§ **What needs to be done**
Every line below that contains "from" is to be copied.

§ **Stored data**

+++

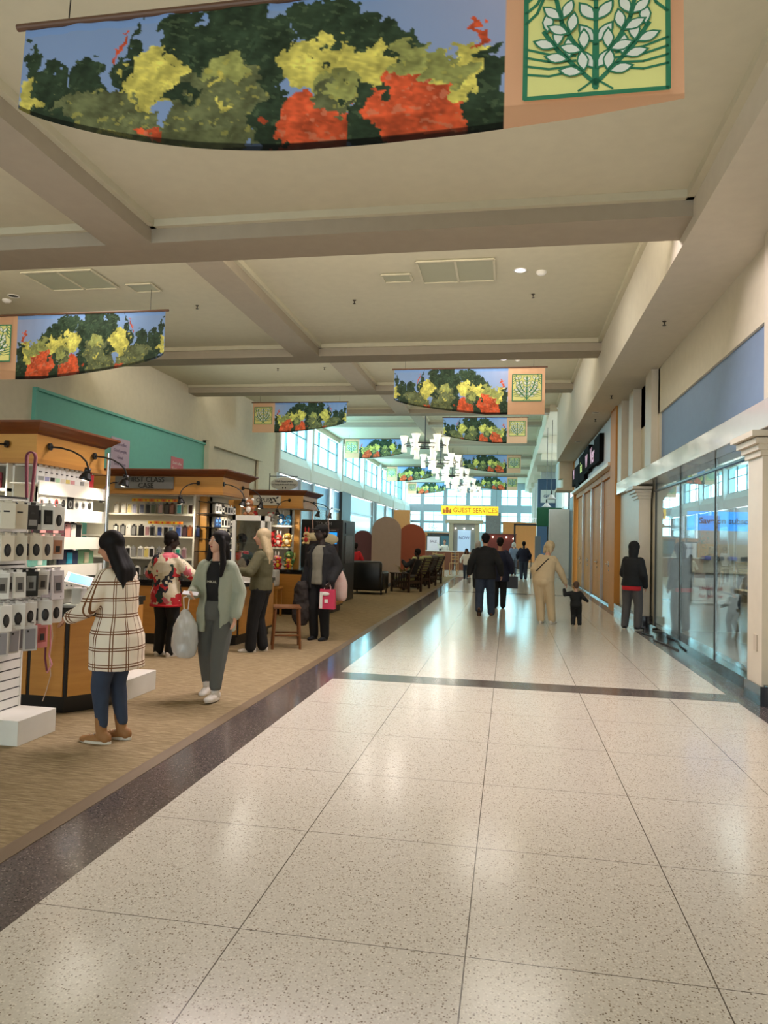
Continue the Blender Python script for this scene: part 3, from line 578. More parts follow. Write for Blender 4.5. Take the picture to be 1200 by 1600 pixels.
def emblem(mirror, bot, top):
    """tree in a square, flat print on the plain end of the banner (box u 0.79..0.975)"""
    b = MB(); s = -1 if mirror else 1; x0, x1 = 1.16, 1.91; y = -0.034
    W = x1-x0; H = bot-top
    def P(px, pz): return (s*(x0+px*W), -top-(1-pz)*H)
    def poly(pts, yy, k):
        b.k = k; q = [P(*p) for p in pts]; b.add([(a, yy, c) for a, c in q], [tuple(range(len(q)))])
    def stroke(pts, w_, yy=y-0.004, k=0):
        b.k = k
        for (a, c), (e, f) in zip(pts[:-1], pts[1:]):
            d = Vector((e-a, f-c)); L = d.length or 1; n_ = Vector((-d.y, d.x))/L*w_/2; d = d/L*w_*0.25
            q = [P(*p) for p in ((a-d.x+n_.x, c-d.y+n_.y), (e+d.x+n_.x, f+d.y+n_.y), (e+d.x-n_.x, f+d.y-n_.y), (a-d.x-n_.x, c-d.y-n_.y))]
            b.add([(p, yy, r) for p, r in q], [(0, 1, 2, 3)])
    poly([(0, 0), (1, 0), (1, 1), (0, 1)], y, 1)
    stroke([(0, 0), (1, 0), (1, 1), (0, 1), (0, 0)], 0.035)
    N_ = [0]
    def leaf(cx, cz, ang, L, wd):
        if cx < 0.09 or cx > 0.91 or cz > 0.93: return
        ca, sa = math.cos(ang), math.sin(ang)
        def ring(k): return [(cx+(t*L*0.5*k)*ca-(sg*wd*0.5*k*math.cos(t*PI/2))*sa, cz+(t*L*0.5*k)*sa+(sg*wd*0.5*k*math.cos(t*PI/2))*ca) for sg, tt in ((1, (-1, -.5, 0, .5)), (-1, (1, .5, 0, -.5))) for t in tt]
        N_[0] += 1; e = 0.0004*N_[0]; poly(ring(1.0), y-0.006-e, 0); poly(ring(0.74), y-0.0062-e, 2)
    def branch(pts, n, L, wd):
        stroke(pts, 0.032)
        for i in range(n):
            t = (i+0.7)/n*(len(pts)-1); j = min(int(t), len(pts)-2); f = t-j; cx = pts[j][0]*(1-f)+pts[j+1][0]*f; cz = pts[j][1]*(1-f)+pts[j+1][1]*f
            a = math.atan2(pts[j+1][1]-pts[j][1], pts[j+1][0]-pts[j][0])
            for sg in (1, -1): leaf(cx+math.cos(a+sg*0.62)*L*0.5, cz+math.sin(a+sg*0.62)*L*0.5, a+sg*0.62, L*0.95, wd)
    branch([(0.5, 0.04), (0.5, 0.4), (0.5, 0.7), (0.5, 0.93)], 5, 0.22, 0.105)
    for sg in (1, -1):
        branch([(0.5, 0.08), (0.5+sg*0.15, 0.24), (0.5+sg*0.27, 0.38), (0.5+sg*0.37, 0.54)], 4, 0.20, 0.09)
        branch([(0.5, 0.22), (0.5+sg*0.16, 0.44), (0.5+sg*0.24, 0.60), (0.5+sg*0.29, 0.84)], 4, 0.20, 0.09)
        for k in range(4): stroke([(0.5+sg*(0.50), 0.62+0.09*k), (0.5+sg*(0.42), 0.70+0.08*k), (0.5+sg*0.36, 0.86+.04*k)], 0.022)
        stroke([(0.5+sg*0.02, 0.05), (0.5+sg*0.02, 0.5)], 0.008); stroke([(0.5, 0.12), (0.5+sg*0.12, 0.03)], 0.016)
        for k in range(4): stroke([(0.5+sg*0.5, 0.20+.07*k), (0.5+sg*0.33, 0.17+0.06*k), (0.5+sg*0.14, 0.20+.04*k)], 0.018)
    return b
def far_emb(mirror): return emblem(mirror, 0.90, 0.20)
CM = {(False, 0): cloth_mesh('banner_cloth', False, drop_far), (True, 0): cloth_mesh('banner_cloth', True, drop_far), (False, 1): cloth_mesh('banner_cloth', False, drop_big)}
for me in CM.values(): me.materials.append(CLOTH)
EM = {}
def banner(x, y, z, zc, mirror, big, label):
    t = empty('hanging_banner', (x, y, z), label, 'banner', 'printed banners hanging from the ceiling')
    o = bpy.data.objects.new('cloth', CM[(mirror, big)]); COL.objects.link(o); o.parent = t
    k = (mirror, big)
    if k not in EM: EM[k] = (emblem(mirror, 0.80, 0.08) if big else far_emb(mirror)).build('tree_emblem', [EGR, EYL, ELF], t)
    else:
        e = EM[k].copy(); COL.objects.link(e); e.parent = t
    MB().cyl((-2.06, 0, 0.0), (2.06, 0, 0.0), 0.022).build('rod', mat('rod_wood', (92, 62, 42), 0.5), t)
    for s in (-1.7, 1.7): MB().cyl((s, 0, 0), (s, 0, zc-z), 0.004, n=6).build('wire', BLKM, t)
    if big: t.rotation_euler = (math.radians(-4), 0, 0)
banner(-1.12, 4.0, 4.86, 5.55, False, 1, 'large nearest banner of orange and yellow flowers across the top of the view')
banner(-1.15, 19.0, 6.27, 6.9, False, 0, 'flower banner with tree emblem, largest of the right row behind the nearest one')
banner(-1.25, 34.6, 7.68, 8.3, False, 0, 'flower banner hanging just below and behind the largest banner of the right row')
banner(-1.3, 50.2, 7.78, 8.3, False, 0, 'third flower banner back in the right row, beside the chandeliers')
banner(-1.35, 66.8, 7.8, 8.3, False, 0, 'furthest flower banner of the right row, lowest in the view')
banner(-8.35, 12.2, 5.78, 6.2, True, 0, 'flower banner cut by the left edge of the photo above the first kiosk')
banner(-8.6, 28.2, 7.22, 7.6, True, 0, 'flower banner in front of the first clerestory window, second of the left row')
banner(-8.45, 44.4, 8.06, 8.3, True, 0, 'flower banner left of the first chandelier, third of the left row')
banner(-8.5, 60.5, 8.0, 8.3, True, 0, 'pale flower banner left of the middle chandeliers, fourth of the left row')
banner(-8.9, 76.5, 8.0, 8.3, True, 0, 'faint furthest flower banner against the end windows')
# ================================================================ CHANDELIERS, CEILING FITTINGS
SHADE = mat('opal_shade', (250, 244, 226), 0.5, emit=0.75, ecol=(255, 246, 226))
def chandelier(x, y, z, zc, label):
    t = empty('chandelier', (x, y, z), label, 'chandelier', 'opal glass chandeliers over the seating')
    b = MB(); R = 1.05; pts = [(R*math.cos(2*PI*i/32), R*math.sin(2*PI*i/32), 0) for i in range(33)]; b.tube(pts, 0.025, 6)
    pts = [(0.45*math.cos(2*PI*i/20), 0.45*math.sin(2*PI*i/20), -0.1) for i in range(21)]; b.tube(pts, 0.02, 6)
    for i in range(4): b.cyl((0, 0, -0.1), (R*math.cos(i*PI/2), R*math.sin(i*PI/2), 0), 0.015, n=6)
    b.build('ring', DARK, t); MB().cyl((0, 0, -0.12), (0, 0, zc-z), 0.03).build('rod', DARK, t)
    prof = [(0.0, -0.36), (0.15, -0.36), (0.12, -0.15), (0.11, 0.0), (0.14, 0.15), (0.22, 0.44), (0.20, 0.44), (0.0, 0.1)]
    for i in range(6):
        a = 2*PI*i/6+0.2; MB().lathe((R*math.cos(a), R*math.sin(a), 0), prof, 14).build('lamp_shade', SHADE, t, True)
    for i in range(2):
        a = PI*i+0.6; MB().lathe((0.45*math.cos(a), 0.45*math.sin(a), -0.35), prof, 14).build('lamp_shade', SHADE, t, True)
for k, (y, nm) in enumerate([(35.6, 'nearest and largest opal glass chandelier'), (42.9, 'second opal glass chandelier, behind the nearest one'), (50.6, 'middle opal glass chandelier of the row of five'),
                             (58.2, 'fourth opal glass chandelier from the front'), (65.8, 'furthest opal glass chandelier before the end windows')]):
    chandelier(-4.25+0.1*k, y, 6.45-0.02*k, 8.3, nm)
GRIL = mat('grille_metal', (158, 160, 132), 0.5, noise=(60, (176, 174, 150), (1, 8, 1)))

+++

§ **Right answer**
Continue the Blender Python script for this scene: part 3, from line 578. More parts follow. Write for Blender 4.5. Take the picture to be 1200 by 1600 pixels.
    t = empty('hanging_banner', (x, y, z), label, 'banner', 'printed banners hanging from the ceiling')
                             (58.2, 'fourth opal glass chandelier from the front'), (65.8, 'furthest opal glass chandelier before the end windows')]):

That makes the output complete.